● INSTRUCTION
Write out the listing exactly as it is given.

[Scene modeling code data]
"""
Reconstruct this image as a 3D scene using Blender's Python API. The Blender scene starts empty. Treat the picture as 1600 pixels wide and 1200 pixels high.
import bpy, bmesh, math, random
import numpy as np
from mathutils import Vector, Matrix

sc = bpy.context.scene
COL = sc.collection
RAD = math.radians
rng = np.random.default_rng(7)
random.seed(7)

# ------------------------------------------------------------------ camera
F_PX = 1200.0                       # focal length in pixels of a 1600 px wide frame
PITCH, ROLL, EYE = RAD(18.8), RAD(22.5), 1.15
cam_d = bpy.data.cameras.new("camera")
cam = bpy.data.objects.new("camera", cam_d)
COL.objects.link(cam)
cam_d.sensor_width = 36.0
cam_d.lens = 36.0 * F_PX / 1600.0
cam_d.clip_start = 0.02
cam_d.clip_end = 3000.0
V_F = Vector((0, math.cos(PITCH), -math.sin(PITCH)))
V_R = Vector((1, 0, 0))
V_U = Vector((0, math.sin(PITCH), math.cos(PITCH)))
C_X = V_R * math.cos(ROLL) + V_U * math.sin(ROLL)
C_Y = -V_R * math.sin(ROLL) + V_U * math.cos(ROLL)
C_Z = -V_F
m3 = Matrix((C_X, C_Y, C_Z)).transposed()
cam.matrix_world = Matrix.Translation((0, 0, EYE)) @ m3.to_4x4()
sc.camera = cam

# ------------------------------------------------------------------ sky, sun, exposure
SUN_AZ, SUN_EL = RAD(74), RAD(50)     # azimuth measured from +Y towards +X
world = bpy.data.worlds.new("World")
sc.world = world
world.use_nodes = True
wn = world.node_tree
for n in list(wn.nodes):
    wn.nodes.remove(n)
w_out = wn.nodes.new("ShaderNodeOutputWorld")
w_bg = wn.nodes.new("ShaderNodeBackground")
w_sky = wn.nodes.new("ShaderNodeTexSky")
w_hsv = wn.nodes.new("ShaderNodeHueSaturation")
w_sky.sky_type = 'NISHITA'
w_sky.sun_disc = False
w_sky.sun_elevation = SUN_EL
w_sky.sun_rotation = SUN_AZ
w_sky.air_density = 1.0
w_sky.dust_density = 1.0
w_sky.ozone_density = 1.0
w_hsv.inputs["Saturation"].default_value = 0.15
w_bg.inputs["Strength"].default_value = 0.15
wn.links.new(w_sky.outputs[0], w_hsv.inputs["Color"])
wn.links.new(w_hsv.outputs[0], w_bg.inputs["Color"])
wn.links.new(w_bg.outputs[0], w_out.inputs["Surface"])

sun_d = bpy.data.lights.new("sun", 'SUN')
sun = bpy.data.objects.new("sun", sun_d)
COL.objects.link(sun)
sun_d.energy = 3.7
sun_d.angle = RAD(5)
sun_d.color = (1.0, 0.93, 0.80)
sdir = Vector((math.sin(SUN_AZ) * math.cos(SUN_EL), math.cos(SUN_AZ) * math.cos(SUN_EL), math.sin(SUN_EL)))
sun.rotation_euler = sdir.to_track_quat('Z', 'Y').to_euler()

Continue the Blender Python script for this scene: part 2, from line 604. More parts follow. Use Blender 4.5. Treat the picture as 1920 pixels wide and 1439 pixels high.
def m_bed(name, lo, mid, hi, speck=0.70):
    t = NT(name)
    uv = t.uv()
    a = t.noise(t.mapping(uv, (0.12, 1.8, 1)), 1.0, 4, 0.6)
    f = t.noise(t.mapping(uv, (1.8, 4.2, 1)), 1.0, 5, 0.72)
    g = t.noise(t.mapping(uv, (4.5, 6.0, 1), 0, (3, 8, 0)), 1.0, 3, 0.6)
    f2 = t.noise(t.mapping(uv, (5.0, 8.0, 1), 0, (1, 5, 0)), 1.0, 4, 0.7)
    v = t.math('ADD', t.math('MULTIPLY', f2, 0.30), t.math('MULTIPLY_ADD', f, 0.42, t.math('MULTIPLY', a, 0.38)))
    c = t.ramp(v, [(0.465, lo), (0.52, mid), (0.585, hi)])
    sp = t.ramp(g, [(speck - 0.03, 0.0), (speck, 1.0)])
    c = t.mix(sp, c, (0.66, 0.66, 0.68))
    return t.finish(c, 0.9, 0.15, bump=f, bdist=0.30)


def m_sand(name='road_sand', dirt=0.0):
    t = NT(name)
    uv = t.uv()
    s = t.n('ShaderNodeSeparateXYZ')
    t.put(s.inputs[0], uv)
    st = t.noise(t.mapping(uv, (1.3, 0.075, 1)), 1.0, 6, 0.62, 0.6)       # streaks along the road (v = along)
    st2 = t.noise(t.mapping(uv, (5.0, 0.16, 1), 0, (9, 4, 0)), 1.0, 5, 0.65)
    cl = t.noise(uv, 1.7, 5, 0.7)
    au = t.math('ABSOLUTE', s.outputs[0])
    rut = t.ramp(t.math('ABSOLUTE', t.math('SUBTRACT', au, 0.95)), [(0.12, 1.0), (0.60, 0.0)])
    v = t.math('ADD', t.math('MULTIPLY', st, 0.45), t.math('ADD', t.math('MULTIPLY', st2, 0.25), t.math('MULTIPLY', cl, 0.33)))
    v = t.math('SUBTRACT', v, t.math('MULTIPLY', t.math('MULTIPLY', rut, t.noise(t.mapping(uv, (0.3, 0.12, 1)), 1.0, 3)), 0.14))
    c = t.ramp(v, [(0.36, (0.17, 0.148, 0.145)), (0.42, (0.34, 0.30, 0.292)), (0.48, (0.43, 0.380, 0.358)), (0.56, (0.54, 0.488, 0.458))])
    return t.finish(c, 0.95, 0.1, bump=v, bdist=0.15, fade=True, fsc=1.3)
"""
● THE ANSWER
Reconstruct this image as a 3D scene using Blender's Python API. The Blender scene starts empty. Treat the picture as 1600 pixels wide and 1200 pixels high.
import bpy, bmesh, math, random
import numpy as np
from mathutils import Vector, Matrix

sc = bpy.context.scene
COL = sc.collection
RAD = math.radians
rng = np.random.default_rng(7)
random.seed(7)

# ------------------------------------------------------------------ camera
F_PX = 1200.0                       # focal length in pixels of a 1600 px wide frame
PITCH, ROLL, EYE = RAD(18.8), RAD(22.5), 1.15
cam_d = bpy.data.cameras.new("camera")
cam = bpy.data.objects.new("camera", cam_d)
COL.objects.link(cam)
cam_d.sensor_width = 36.0
cam_d.lens = 36.0 * F_PX / 1600.0
cam_d.clip_start = 0.02
cam_d.clip_end = 3000.0
V_F = Vector((0, math.cos(PITCH), -math.sin(PITCH)))
V_R = Vector((1, 0, 0))
V_U = Vector((0, math.sin(PITCH), math.cos(PITCH)))
C_X = V_R * math.cos(ROLL) + V_U * math.sin(ROLL)
C_Y = -V_R * math.sin(ROLL) + V_U * math.cos(ROLL)
C_Z = -V_F
m3 = Matrix((C_X, C_Y, C_Z)).transposed()
cam.matrix_world = Matrix.Translation((0, 0, EYE)) @ m3.to_4x4()
sc.camera = cam

# ------------------------------------------------------------------ sky, sun, exposure
SUN_AZ, SUN_EL = RAD(74), RAD(50)     # azimuth measured from +Y towards +X
world = bpy.data.worlds.new("World")
sc.world = world
world.use_nodes = True
wn = world.node_tree
for n in list(wn.nodes):
    wn.nodes.remove(n)
w_out = wn.nodes.new("ShaderNodeOutputWorld")
w_bg = wn.nodes.new("ShaderNodeBackground")
w_sky = wn.nodes.new("ShaderNodeTexSky")
w_hsv = wn.nodes.new("ShaderNodeHueSaturation")
w_sky.sky_type = 'NISHITA'
w_sky.sun_disc = False
w_sky.sun_elevation = SUN_EL
w_sky.sun_rotation = SUN_AZ
w_sky.air_density = 1.0
w_sky.dust_density = 1.0
w_sky.ozone_density = 1.0
w_hsv.inputs["Saturation"].default_value = 0.15
w_bg.inputs["Strength"].default_value = 0.15
wn.links.new(w_sky.outputs[0], w_hsv.inputs["Color"])
wn.links.new(w_hsv.outputs[0], w_bg.inputs["Color"])
wn.links.new(w_bg.outputs[0], w_out.inputs["Surface"])

sun_d = bpy.data.lights.new("sun", 'SUN')
sun = bpy.data.objects.new("sun", sun_d)
COL.objects.link(sun)
sun_d.energy = 3.7
sun_d.angle = RAD(5)
sun_d.color = (1.0, 0.93, 0.80)
sdir = Vector((math.sin(SUN_AZ) * math.cos(SUN_EL), math.cos(SUN_AZ) * math.cos(SUN_EL), math.sin(SUN_EL)))
sun.rotation_euler = sdir.to_track_quat('Z', 'Y').to_euler()

Continue the Blender Python script for this scene: part 2, from line 604. More parts follow. Use Blender 4.5. Treat the picture as 1920 pixels wide and 1439 pixels high.
def m_bed(name, lo, mid, hi, speck=0.70):
    t = NT(name)
    uv = t.uv()
    a = t.noise(t.mapping(uv, (0.12, 1.8, 1)), 1.0, 4, 0.6)
    f = t.noise(t.mapping(uv, (1.8, 4.2, 1)), 1.0, 5, 0.72)
    g = t.noise(t.mapping(uv, (4.5, 6.0, 1), 0, (3, 8, 0)), 1.0, 3, 0.6)
    f2 = t.noise(t.mapping(uv, (5.0, 8.0, 1), 0, (1, 5, 0)), 1.0, 4, 0.7)
    v = t.math('ADD', t.math('MULTIPLY', f2, 0.30), t.math('MULTIPLY_ADD', f, 0.42, t.math('MULTIPLY', a, 0.38)))
    c = t.ramp(v, [(0.465, lo), (0.52, mid), (0.585, hi)])
    sp = t.ramp(g, [(speck - 0.03, 0.0), (speck, 1.0)])
    c = t.mix(sp, c, (0.66, 0.66, 0.68))
    return t.finish(c, 0.9, 0.15, bump=f, bdist=0.30)


def m_sand(name='road_sand', dirt=0.0):
    t = NT(name)
    uv = t.uv()
    s = t.n('ShaderNodeSeparateXYZ')
    t.put(s.inputs[0], uv)
    st = t.noise(t.mapping(uv, (1.3, 0.075, 1)), 1.0, 6, 0.62, 0.6)       # streaks along the road (v = along)
    st2 = t.noise(t.mapping(uv, (5.0, 0.16, 1), 0, (9, 4, 0)), 1.0, 5, 0.65)
    cl = t.noise(uv, 1.7, 5, 0.7)
    au = t.math('ABSOLUTE', s.outputs[0])
    rut = t.ramp(t.math('ABSOLUTE', t.math('SUBTRACT', au, 0.95)), [(0.12, 1.0), (0.60, 0.0)])
    v = t.math('ADD', t.math('MULTIPLY', st, 0.45), t.math('ADD', t.math('MULTIPLY', st2, 0.25), t.math('MULTIPLY', cl, 0.33)))
    v = t.math('SUBTRACT', v, t.math('MULTIPLY', t.math('MULTIPLY', rut, t.noise(t.mapping(uv, (0.3, 0.12, 1)), 1.0, 3)), 0.14))
    c = t.ramp(v, [(0.36, (0.17, 0.148, 0.145)), (0.42, (0.34, 0.30, 0.292)), (0.48, (0.43, 0.380, 0.358)), (0.56, (0.54, 0.488, 0.458))])
    return t.finish(c, 0.95, 0.1, bump=v, bdist=0.15, fade=True, fsc=1.3)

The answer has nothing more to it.